I like to talk about the reptiles that live around here because people are often over concerned about snakes. The reptile that I love talking about the most is the Sonoran desert tortoise. They are pretty rare so you are quite lucky to see one out on the trail. We often stop at the visitor center and take a look at the resident tortoise there while on mountain biking tours in the McDowell Mountain Regional Park. They can live close to 50 years!

Turtle
Photo credit: Paul Condon


You say that people are sometimes over-concerned about rattlesnakes. If not snakes, what would you caution visitors to the desert about?

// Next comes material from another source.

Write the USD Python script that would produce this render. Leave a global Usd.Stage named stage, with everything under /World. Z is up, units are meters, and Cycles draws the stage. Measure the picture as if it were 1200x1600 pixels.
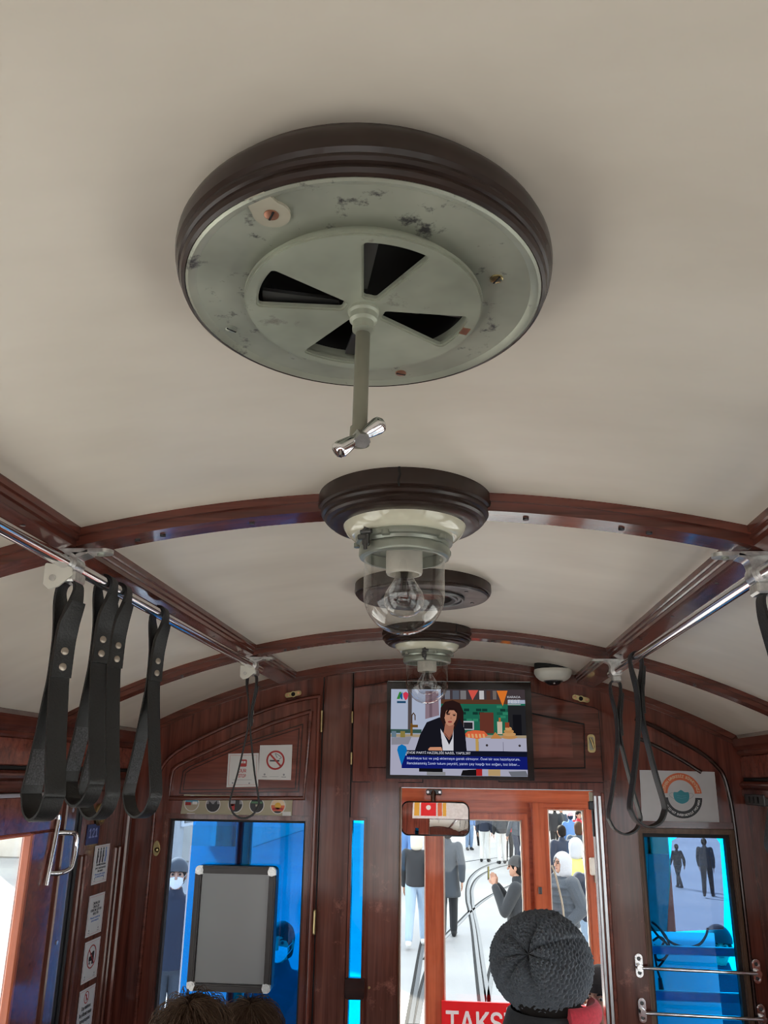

The thing with snakes is that most just want to get away from humans as quickly as they can and they don’t pose a huge threat if you are cautious. Things like sunburn, dehydration and cactus often cause more grief if you’re not careful.

 

Do you need to be really physically fit to explore the outdoors around Phoenix?

Phoenix has so much to offer. There are so many parks and preserves that it’s easy to find a way for every person to enjoy the desert no matter your limitations. That might mean rock climbing some of the challenging routes near Queen Creek, it could be picnicking at Papago Park, or maybe it’s simply visiting the Desert Botanical Garden. All are wonderful ways to spend time outdoors in the desert.

 

When you want to get outside of Phoenix to see something different, where do you head for your outdoor activities?

If you head north of Phoenix just a short ways to Black Canyon City, there are some incredible mountain biking trails in the Bradshaw Mountains that are often overlooked. If you’re willing to drive a bit further, Prescott and Sedona both have world-class mountain biking routes that are a nice change when the weather heats up in Phoenix.

 

Is there an advantage to having a guide with you while hiking or mountain biking around Phoenix?

People seem to relax a bit more than normal when they have a guide, and that’s a great thing. Planning something outdoors in the desert when you are unfamiliar with the area can be quite stressful and that’s the last thing you want if you’re on vacation. Having a guide eliminates a lot of that. Guides add a lot of fun local knowledge to the experience and people are often surprised they learn so much.
 

arizona outback adventures

 

What do you enjoy most about working as an outdoor guide?

It’s great to see how people react to the desert. Visitors to Phoenix often don’t know what to expect before they come here and it makes me very happy to see them appreciating this place I’ve come to know and love. Sometimes I have local residents on a tour who come with visiting friends or family and they are often surprised and excited when they learn unexpected new things.